Sketching Tips with Attitude

I’m in no good mood, so you can take or leave the rest of what I’m going to say as you wish, but I have met all sorts of people who are really, really great fans of comics and sequential art and they love to show off their sketchbooks and want me to comment on everything.

In particular, they want me to notice how they got This Hand just right: “See? Look - look at my hand - see how I did that?” Or how they actually knew that girl and her eyes really did cross - just like they do in that picture they drew! It’s always something.

But the main thing that always gets me is when I have to ask, “Why is that there?” - like a picture of all these zombies in the foreground of a dried, cracked Earth, with a perfectly healthy bald eagle soaring in the background - and they go into this novel-length explanation for why this and how that and what happens next and what happened before and how the eagle is a central character in the 19th Act...

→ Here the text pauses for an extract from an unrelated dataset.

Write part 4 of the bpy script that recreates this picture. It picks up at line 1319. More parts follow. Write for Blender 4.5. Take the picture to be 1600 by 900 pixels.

Sequential art means art that happens in sequence. It is different from illustration and it is different from all other forms of art. See, if I write an entire paragraph, describing an action that is taking place - let’s say a piratical fight scene - and you draw a couple of pirates fighting, then that illustrates the scene. In sequential art, each panel furthers the story; in really good sequential art, no words are needed. Bob and Dave yell; Dave rares back; Bob scowls; Dave swings; Bob blocks and draws his fist; Bob knocks Dave smooth-out. Continued on page following.

And, just so you know, your hand does that. The girl you knew? - her eyes crossed. Not all hands or eyes do that, so if you’re going to use that as a cornerstone of a portfolio showing off how well you do hands and eyes, those should be the only pictures in there that do something different; if all your hands look that weird and all your models' eyes cross, you need more work.

I'm in a bad mood and all, but I'm trying to be honest.